Second, we would find that as time went on the church began to meet in people’s homes. Look at these next few scriptures beginning with Acts 20.

Acts 20:20
20how I kept back nothing that was helpful, but proclaimed it to you, and taught you publicly and from house to house,
Romans 16:3-5
3Greet Priscilla and Aquila, my fellow workers in Christ Jesus, 4who risked their own necks for my life, to whom not only I give thanks, but also all the churches of the Gentiles. 5Likewise greet the church that is in their house.
I Corinthians 16:19
19The churches of Asia greet you. Aquila and Priscilla greet you heartily in the Lord, with the church that is in their house.
Philemon 2
2to the beloved Apphia, Archippus our fellow soldier, and to the church in your house:
At this point we need not continue with more texts as this proves that the church often met in houses. So far we have established a church gathering which stratifies the biblical criteria of as few as two or three can meet in someone’s home. This post is not meant to say that it is wrong for us to meet in a traditional modern day church building. This post is meant to remind us all, that “church” does not only have to be in a traditional modern day building. “Church” can be anywhere as long as you are with fellow brothers and sisters.

What Church do you Go to?


Posted by on March 11, 2012 in Uncategorized, What Church do you go to?

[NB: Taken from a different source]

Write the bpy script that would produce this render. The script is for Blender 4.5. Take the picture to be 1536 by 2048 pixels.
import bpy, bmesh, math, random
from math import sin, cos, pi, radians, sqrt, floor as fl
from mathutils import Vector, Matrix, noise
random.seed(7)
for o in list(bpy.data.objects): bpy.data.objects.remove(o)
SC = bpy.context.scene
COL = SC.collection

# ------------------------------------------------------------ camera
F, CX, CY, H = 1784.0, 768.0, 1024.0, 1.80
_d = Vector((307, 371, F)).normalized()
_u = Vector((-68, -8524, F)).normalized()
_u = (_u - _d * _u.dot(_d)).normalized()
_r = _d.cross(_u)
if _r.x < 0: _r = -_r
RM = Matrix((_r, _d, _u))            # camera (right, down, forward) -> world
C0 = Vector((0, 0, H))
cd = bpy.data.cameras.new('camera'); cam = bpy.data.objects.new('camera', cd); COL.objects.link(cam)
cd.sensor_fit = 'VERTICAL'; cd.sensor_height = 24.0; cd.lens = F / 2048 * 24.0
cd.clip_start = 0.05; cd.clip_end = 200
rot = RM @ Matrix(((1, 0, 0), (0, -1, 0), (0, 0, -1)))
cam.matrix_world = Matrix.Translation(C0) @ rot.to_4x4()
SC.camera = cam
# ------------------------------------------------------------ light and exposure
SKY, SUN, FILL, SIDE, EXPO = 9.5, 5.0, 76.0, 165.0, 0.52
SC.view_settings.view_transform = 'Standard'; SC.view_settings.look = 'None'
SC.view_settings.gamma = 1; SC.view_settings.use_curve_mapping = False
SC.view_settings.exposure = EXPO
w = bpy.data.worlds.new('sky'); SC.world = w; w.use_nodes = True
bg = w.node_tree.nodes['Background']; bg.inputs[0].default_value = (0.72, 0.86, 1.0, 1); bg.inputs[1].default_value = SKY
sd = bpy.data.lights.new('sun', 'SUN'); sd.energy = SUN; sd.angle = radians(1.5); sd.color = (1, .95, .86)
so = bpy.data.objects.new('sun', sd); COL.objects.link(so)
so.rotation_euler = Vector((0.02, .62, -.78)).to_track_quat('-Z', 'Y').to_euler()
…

2 responses to “What Church do you Go to?

  1. Alan's Views

    July 27, 2012 at 8:57 am

    Greetings Friend. Please don’t take my question as my seeking an opening for a chance to jab, that’s not my intention. But I am wondering, after reading this post which is very well written by the way, are you a proponent for holding services in ones home verses the traditional church setting?

  2. DCorpus

    July 27, 2012 at 11:07 pm

    Greetings brother,

    I don’t take your question as a jab at all. In fact I welcome all comments, differences of opinion etc. as long as the posts are friendly and not rude or disrespectful. To answer your question, I believe that no matter where you are whether you are in a church building or a home or a car, it is not the place that is important by which believers meet, but rather the believers themsleves that are the “church”.

    I am not opposed to attending a church building to hold services nor am I opposed to having services in a home or anywhere else. What I trying to get across is that “the church” is not about location necessarily, but rather has to do with people. I will say that I do not believe the bible teaches that we must attend a church building to be saved, or a to be a good christian. I also do not believe that church membership is taught in the bible except for the fact that when you are saved by God’s grace through faith you become a member of the body of Christ.

    I hope I’ve answered your question. Basically, I believe that no matter where you meet, you are still called “the church” regardless if it is not held in a church building or home.